THE RICHES: 3 eps in, and the contrivances are starting to creak (and the sooner they resolve the Traveller boss thread, the better -- what a 2-d character and story there), but Izzard and Driver make this show very watchable, and I'm in for at least a dozen. Overall, I'll go with a GOOD.

SATURDAY NIGHT LIVE: When I was a kid in the 70s, I would beg my parents to let me stay up late for SNL, and growing up into an adult, it's a habit at this point. There were years, decades maybe, where you could watch SNL on "Fast Forward", taking maybe 20-30 minutes to get through the whole show. This season has been markedly better though -- I'm probably up to 40-45 minutes of actual watching, and they've been taking more chances (not a lot, but some) of doing more surreal humor, or tinkering with rhythms. There also seems to be a greater emphasis on new ideas, rather than relying solely on a character being endlessly repeated into the ground. Overall, the show seems to have found a new stride this year, and while there still LOTS of not-funny, the ratio seems to e getting better. Overall: OK

THE SIMPSONS: Two weeks ago I think they reached the bottom of the bucket. The plot was Granpa marries Selma (or Patty, whatever), and that was pretty much it. No act 1 leads to a radically different act 2 leads to a radically different act 3 -- just a straight line through on a very unfunny premise, that probably should have had a laugh track attached to it. I didn't even bother to watch last week's ep. I think they may have finally cured me of this particular habit -- I'm having a hard time remembering the last genuinely funny episode I've seen. (probably last year). Very very very depressingly EH.

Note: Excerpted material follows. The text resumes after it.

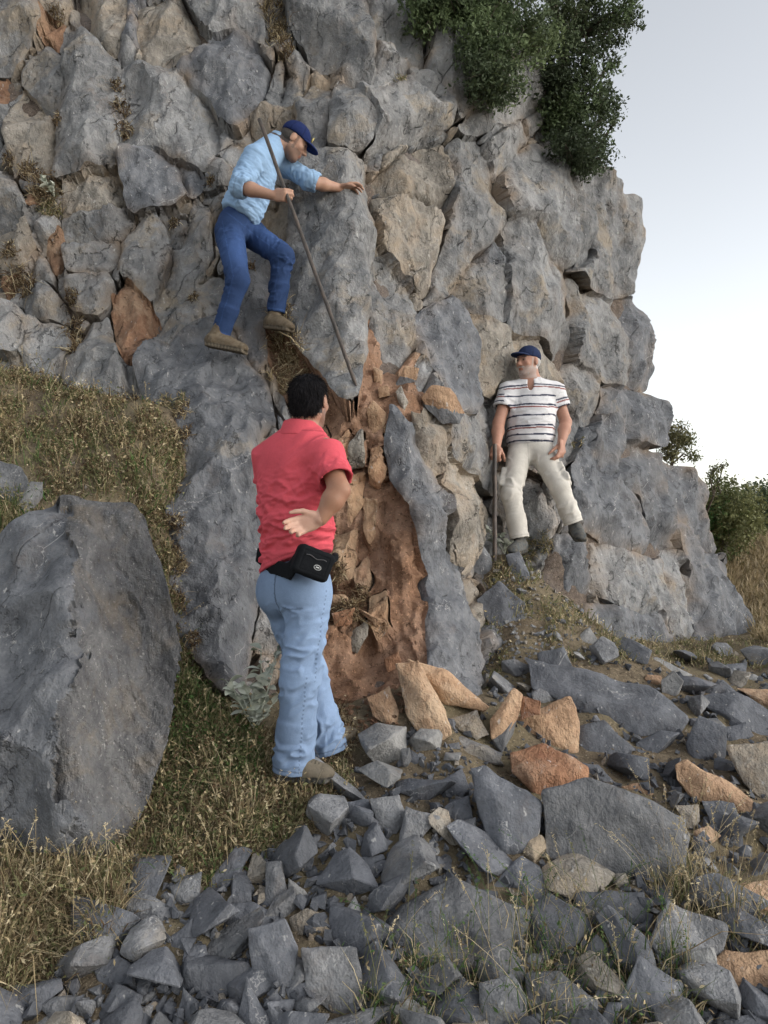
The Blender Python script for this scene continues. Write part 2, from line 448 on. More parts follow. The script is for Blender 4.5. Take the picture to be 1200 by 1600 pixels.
# blocks read off the photograph: outline, material, how far it stands proud (m)
B = [
 ([(0,0),(55,0),(65,45),(50,60),(30,85),(10,100),(-60,110),(-90,40),(-60,-30)],'grey',.12),
 ([(35,110),(70,68),(85,80),(95,105),(95,150),(82,175),(60,160),(35,125)],'grey',.0),
 ([(10,160),(35,132),(60,165),(85,200),(75,255),(50,280),(25,255),(15,215)],'tan',.05),
 ([(105,70),(130,45),(150,75),(180,100),(190,130),(190,190),(180,250),(130,280),(95,280),(95,220),(110,140)],'grey',.16),
 ([(125,-20),(190,-20),(192,40),(178,85),(155,68),(132,40)],'tan',-.02),
 ([(222,15),(270,-20),(300,30),(320,50),(320,70),(275,112),(235,105),(222,60)],'tan',.04),
 ([(275,-40),(400,-40),(408,60),(385,50),(330,50),(300,20)],'grey',.16),
 ([(278,112),(320,75),(365,50),(385,55),(415,105),(400,155),(370,200),(330,165),(300,140)],'dark',.15),
 ([(200,115),(260,110),(310,135),(330,170),(333,225),(320,270),(300,260),(275,245),(240,225),(200,235),(190,200),(195,150)],'grey',.13),
 ([(195,240),(240,230),(275,255),(290,300),(270,320),(210,330),(193,290)],'dark',.09),
 ([(275,250),(310,265),(315,290),(300,305),(285,290)],'dark',.02),
 ([(105,290),(180,275),(190,300),(160,330),(105,340)],'tan',-.02),
 ([(0,260),(20,290),(40,330),(35,360),(-60,365),(-80,300)],'grey',.05),
 ([(0,370),(45,355),(50,390),(30,420),(-70,425),(-80,380)],'tan',.03),
 ([(105,345),(150,320),(200,335),(205,355),(170,370),(130,378),(105,370)],'grey',.04),
 ([(105,385),(130,380),(180,365),(185,400),(160,430),(110,425)],'grey',.05),
 ([(108,428),(160,432),(180,455),(160,500),(120,480),(108,450)],'grey',.07),
 ([(195,365),(240,340),(260,355),(270,390),(255,440),(235,470),(200,440),(192,400)],'grey',.1),
 ([(255,340),(285,345),(280,380),(265,378)],'grey',.0),
 ([(280,390),(310,320),(322,330),(325,400),(300,450),(255,490),(240,480),(258,440),(272,395)],'grey',.04),
 ([(38,455),(60,440),(95,475),(100,495),(60,490),(36,480)],'grey',.05),
 ([(-20,485),(25,482),(34,505),(25,555),(-25,552)],'pale',.1),
 ([(45,500),(95,498),(100,550),(80,610),(45,580)],'grey',.05),
 ([(130,530),(165,490),(180,540),(187,600),(185,640),(150,650),(105,620),(108,580)],'grey',.1),
 ([(175,470),(200,450),(235,475),(245,500),(215,550),(200,560),(180,520)],'rust',-.03),
 ([(330,440),(345,440),(347,470),(320,500),(262,540),(240,530),(258,505),(300,470)],'grey',.06),
 ([(218,580),(235,545),(300,515),(350,505),(385,560),(415,610),(425,670),(402,705),(406,800),(412,910),(392,1000),(378,1090),(335,1095),(300,1015),(268,985),(272,930),(270,872),(283,800),(284,705),(258,660),(228,615)],'dark',.2),
 ([(362,420),(400,390),(420,400),(418,470),(420,560),(400,585),(380,540),(360,500)],'dark',.08),
 ([(450,400),(475,270),(490,235),(520,232),(540,245),(575,250),(588,290),(585,400),(575,500),(570,580),(555,640),(540,645),(500,590),(455,530),(440,480),(445,430)],'grey',.1),
 ([(415,335),(440,345),(448,300),(462,330),(445,380),(420,362)],'tan',-.02),
 ([(445,-40),(552,-40),(578,60),(583,130),(575,150),(555,140),(530,108),(500,100),(460,50)],'grey',.3),
 ([(556,-40),(645,-40),(655,80),(655,100),(635,95),(580,80),(560,20)],'pale',.14),
 ([(470,165),(490,140),(520,145),(515,200),(500,232),(485,205),(470,190)],'grey',.06),
 ([(520,145),(545,150),(580,205),(578,225),(515,228),(513,190)],'grey',.14),
 ([(582,88),(640,95),(636,125),(600,150),(580,150)],'pale',.14),
 ([(558,155),(600,150),(640,108),(670,115),(705,165),(705,190),(650,210),(578,232),(582,200)],'pale',.24),
 ([(680,60),(700,25),(720,30),(735,80),(738,110),(730,150),(735,180),(710,190),(700,150),(672,110)],'pale',.2),
 ([(736,180),(740,140),(755,175),(760,200),(740,210),(720,200)],'pale',.05),
 ([(760,190),(770,155),(800,110),(840,70),(847,110),(842,165),(800,180)],'pale',.1),
 ([(600,280),(640,235),(690,222),(710,235),(705,290),(690,330),(660,310),(612,300)],'tan',.0),
 ([(592,310),(655,315),(690,340),(680,400),(662,458),(630,430),(595,385)],'tan',.04),
 ([(700,232),(735,212),(765,240),(785,290),(790,345),(760,390),(735,400),(712,440),(690,462),(680,440),(695,380),(712,320)],'grey',.08),
 ([(740,402),(770,345),(790,380),(795,415),(760,408)],'dark',.0),
 ([(758,232),(820,190),(826,220),(795,265),(778,280)],'pale',.05),
 ([(785,275),(800,242),(845,225),(875,250),(885,300),(895,380),(893,415),(870,405),(835,350),(800,335),(785,300)],'grey',.2),
 ([(790,345),(830,355),(850,390),(890,430),(893,500),(895,560),(880,565),(840,530),(785,510),(790,430)],'grey',.16),
 ([(720,440),(740,412),(790,420),(792,450),(785,500),(750,495),(720,475)],'grey',.02),
 ([(655,490),(700,475),(720,480),(755,550),(760,600),(740,650),(700,600),(680,560),(655,540)],'dark',.06),
 ([(735,500),(790,515),(800,560),(795,600),(770,640),(760,590)],'tan',.0),
 ([(800,520),(850,540),(880,570),(880,600),(850,605),(800,570)],'tan',.02),
 ([(885,280),(905,275),(915,330),(930,350),(930,400),(905,420),(895,400),(890,330)],'grey',.06),
 ([(910,272),(940,255),(975,280),(975,350),(960,470),(920,450),(900,425),(932,400),(932,345),(918,325)],'grey',.05),
 ([(978,285),(1020,305),(1030,350),(1022,400),(1010,455),(965,465),(977,380)],'grey',.08),
 ([(900,430),(960,475),(975,510),(985,560),(975,600),(940,600),(905,560),(897,480)],'grey',.04),
 ([(965,470),(1005,458),(1030,510),(1040,600),(1005,612),(988,560),(978,505)],'dark',.06),
 ([(905,570),(935,605),(930,660),(900,650),(888,620),(895,580)],'grey',.04),
 ([(940,605),(1030,612),(1060,640),(1055,700),(1000,690),(962,655),(945,640)],'dark',.08),
 ([(933,655),(960,650),(965,690),(960,735),(945,745),(930,700)],'dark',.14),
 ([(1045,715),(1085,732),(1122,752),(1122,800),(1132,850),(1110,862),(1060,812),(1045,760)],'dark',.06),
 ([(1060,815),(1118,860),(1180,930),(1215,1000),(1100,1000),(1080,900),(1068,850)],'dark',.1),
 ([(915,700),(930,742),(960,752),(990,780),(1010,840),(1000,868),(960,850),(935,830),(890,800),(895,720)],'dark',.06),
 ([(868,830),(930,835),(940,900),(930,940),(890,925),(862,880)],'dark',.06),
 ([(940,840),(1000,872),(1050,880),(1040,950),(1000,960),(960,930),(942,900)],'grey',.05),
 ([(968,665),(1000,695),(1038,705),(1045,800),(1055,850),(1020,868),(1010,830),(988,770),(966,740)],'dark',.05),
 ([(1052,862),(1075,900),(1090,980),(1050,1005),(1035,955)],'grey',.02),
 ([(930,945),(1000,965),(1038,955),(1048,1005),(980,1012),(925,990)],'dark',.06),
 ([(690,650),(740,645),(770,720),(775,770),(740,752),(700,720)],'grey',.05),
 ([(688,700),(720,700),(752,760),(755,830),(730,890),(700,880),(685,800)],'tan',.08),
 ([(757,640),(775,605),(792,640),(785,720),(772,715)],'grey',-.05),
 ([(795,605),(890,607),(902,660),(895,720),(840,735),(788,725)],'grey',.0),
 ([(783,735),(838,742),(868,815),(850,862),(800,850),(785,800)],'grey',.02),
 ([(829,765),(848,755),(862,775),(856,798),(838,800)],'grey',.08),
 ([(608,628),(633,654),(667,717),(683,792),(690,850),(710,892),(735,945),(745,1000),(757,1082),(720,1072),(668,1035),(668,960),(667,896),(650,854),(642,792),(606,745),(600,690)],'dark',.05),
 ([(660,668),(688,665),(690,720),(682,745),(668,710)],'tan',-.03),
 ([(572,420),(600,400),(640,425),(652,470),(645,540),(620,560),(590,520),(575,470)],'grey',.0),
 ([(592,385),(612,400),(650,455),(655,475),(640,420)],'tan',-.04),
 ([(537,745),(571,735),(570,790),(545,830),(537,800)],'ochre',.04),
 ([(517,820),(535,835),(560,830),(556,905),(525,915),(512,880)],'ochre',.02),
 ([(545,690),(568,660),(572,730),(540,738)],'tan',.02),
 ([(575,930),(605,915),(612,985),(590,1010),(572,980)],'ochre',.0),
 ([(470,690),(500,650),(520,690),(508,760),(480,780)],'rust',-.02),
 ([(455,820),(500,800),(512,860),(505,930),(465,920)],'tan',-.02),
 ([(575,700),(596,690),(604,745),(590,770),(574,760)],'ochre',.03),
 ([(568,778),(596,775),(600,820),(580,856),(566,840)],'ochre',.05),
 ([(520,700),(545,660),(548,690),(538,740),(520,800),(508,790)],'ochre',.0),
 ([(560,870),(575,860),(582,905),(562,935),(552,910)],'rust',.02),
 ([(520,925),(560,940),(556,1000),(520,1000)],'rust',.0),
 ([(370,865),(400,895),(440,940),(445,1010),(385,1000),(372,930)],'grey',.06),
 ([(400,700),(425,670),(450,720),(450,900),(420,920),(402,880)],'grey',.02),
 ([(445,1010),(480,960),(505,1000),(505,1060),(460,1070)],'dark',.0),
]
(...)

SOUTH PARK: When its about the kids being kids, the show is honest and often very wise... but frequently dull. I mean, lice? But when they comment of celebrity or politics or just the dopiness of mankind, it always has the potential of hitting the home run. I'm sometimes amazed just how precisely topical they can be on waht would seem to be an impossible time frame -- there's times they appear to be writing, animating, and voicing an entire show in a matter of days. SO far this season has been a bit weak (I mean, seriously, lice?), but it is never less than very very OK.

That's what I'm watching, at least. What do YOU think?